Masters' programs - tomorrow is our business

“The challenge of scaling up”: a conference with 4 exceptional entrepreneurs from the Philippines

08 Dec 2015

Antonio Meloto, CEO and founder of Gawad Kalinga (GK), came to campus with 3 younger entrepreneurs to share their experiences in social entrepreneurship.

Tony-Meloto-HEC-Paris-Scalingup-Challenge-Conference
Tony-Meloto-at-HEC-Paris
Tony-Meloto-at-HEC

On December 2, students from HEC Paris had the privilege to attend a very inspiring roundtable with 4 social entrepreneurs. The main speaker was Antonio Meloto, CEO and founder of Gawad Kalinga (GK), a humanitarian organization that aims to eradicate poverty in the Philippines.  The organization focuses on sustainable community building through the creation of “GK villages” to address housing, education, environment and health issues.
Antonio Meloto is also responsible for the Centre for Social Innovation (CSI), an incubator for young social entrepreneurs.

He delivered his testimony on Gawad Kalinga movement, claiming “With GK we’ve built a solidarity alliance of hope in the fight against poverty.” He announced that GK has currently been able to build one million homes in the Philippines for the poor. In his speech, he also stated that in order to be able to create wealth in a country such as the Philippines, it is essential to attract the most talented young entrepreneurs from western countries.

He was accompanied on stage by his daughter, Camille Meloto, R&D and Marketing director of the social enterprise Human Nature, Fabien Courteille, founder of Plush& Play and Louis Faure an HEC Paris student who recently launched a poultry farm at GK Enchanted farm.  The 3 young people presented their business and answered questions asked by the audience.

We sat down with HEC student Louis Faure, who shares his vision of entrepreneurship and his best memories from HEC Paris.


  • Why did you become a Social Entrepreneur? What support & leverage do you get from GK?
Louis-Faure-HEC-Paris-student

During my time at HEC, I felt that we were privileged with the best education and the greatest opportunities, and so we should aim to do so much more than just making a comfortable living for ourselves and our families. Looking for a dream to believe in, I flew to the Philippines and discovered my purpose in life by working with the poorest of the poor. I realized that by matching my competencies with theirs, by bridging the deprived rural areas with the high end circles of Manila, we could create inclusive wealth that would benefit the bottom of the pyramid whilst preserving the environment. I couldn't have started without the support of GK, because they had created this platform that brings together the rich and the poor, public and private sectors, students and teachers, investors and entrepreneurs. They gave me access to the resources I lacked and provided me with the right environment to make my mistakes and learn from them.
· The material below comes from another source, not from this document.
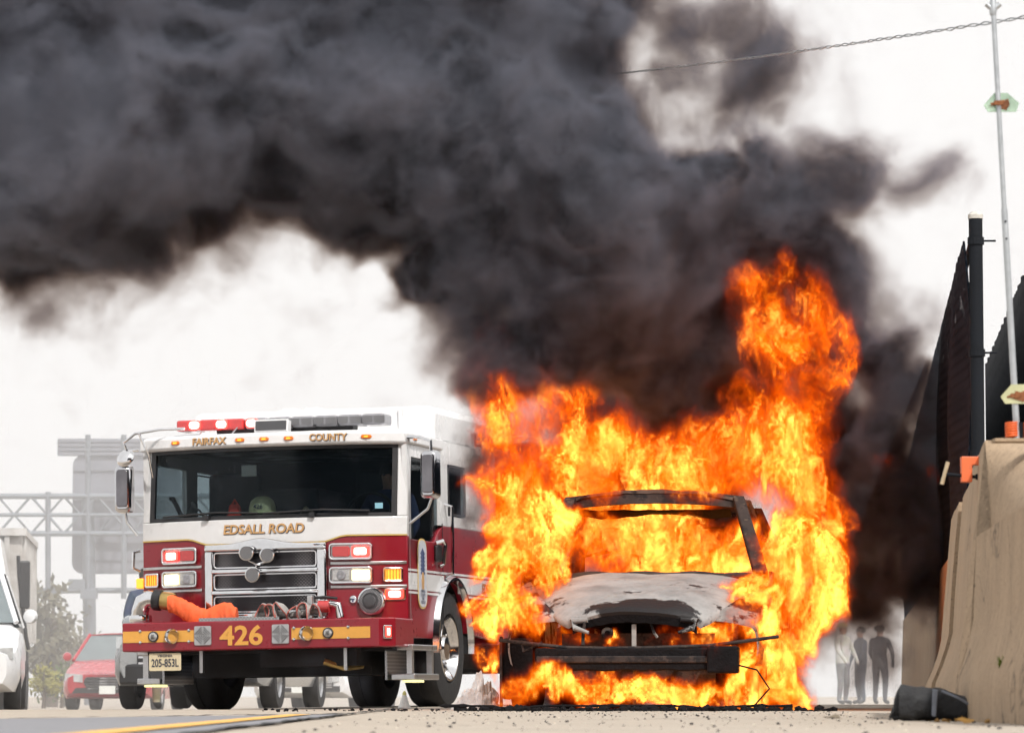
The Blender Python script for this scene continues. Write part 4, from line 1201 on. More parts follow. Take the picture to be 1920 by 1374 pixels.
M['carlamp'] = mat('car_lamp_glass', (.55, .57, .58), .10, .3, .2, 20, coat=.5)
M['carred'] = mat('red_car_paint', (.42, .03, .045), .25, 0, .05, 3, coat=.6)
M['cargrey'] = mat('silver_car_paint', (.33, .35, .37), .3, .3, .06, 3, coat=.6)
M['carwhite'] = mat('white_car_paint', (.72, .73, .75), .3, 0, .04, 3, coat=.5)
M['dumpgrey'] = mat('dump_body_steel', (.52, .51, .50), .6, .2, .2, 2, dirt=(.24, .20, .17), dirt_amt=.6)
def on_ground(px, Y):
    x = (px - 960) * Y / F_PX
    return Vector((x, Y, ground_z(x, Y)))
vehicle('parked_car', on_ground(205, 72), R(-3), 'carred', 'red saloon car with wide bright grille behind the silver car', W=1.8, H=1.46, nose=.66, hood=.95, grille='hex')
pk_ = vehicle('parked_car', on_ground(352, 46), R(-7), 'cargrey', 'silver car with a black bumper partly hidden behind the corner of the fire engine', W=1.92, L=4.8, H=1.62, hood=.98, nose=.84, belt=1.0, clear=.28, cab0=1.35, cab1=4.2, wheel_r=.36, cat='car', grille='bars', boxy=.2)
MB().grid(lambda u, v: ((u - .5) * 1.66, -.10 + .14 * (2 * u - 1) ** 4, .30 + .24 * v), 14, 3, (0, .14, 0)).build('front_bumper', 'black', pk_, bevel=.03)
vehicle('parked_car', on_ground(566, 66), R(-9), 'carwhite', 'white car seen low between the wheels of the fire engine', W=1.8, H=1.45, nose=.62)
wv = vehicle('white_van', on_ground(-112, 46), R(6), 'carwhite', 'white minivan cut off by the edge of the picture beside the dump truck', W=1.9, L=4.9, H=1.74, hood=1.02, nose=.72, belt=1.08, cab0=1.05, cab1=4.6, cat='van', boxy=.25)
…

  • What are the key success factors of your business? What is your main focus?

On one hand, the business model is centered on a full understanding of the local context and the needs of the industry and, after a year of immersion, research and trial & error. On the other hand, we're being provided with the necessary resources such as financial support, mentoring from successful social entrepreneurs, media coverage, on-site market base and access to reliable workers and experts in the field. My focus is to develop the missing part: our own expertise in productive organic chicken farming, within the peculiar context of poor small-holders with limited access to quality supplies. Once we reach that, this will define our main competitive advantage and our specificity as a social enterprise.

  • What advice would you give to students regarding their current studies and future career?

Not to be afraid to step out of their comfort zone and seek different kinds of experiences. For me traveling, and actually traveling alone, is the key to gain confidence in who we are and what we want to do with our lives.

  • Did you join any clubs or associations at HEC Paris?

When I was at HEC, I would spend most of my time boxing in the Fight Club association, rehearsing as a dancer for Backstage and working on setting up my own association with two friends: “La Petite Épicerie”, a grocery store distributing Asian food supplies on campus.

  • What are some of the highlights of your studies at HEC so far?

I certainly have many highlights of my studies in HEC, but I guess the ones that really shaped my experience are those related to entrepreneurship, such as the academies (I did e-commerce), the conferences bringing in inspiring entrepreneurs or the workshops such as introduction to coding. The main one, however, remains my exchange program in Tokyo, as it has greatly influenced my choices since then, notably bringing me back to Asia where I eventually found my place.

This event was organized by the Society & Organizations (SnO) Center, the MSc in Sustainability & Social Innovation, the ESP’R student association and the Social Business/Enterprise and Poverty Chair.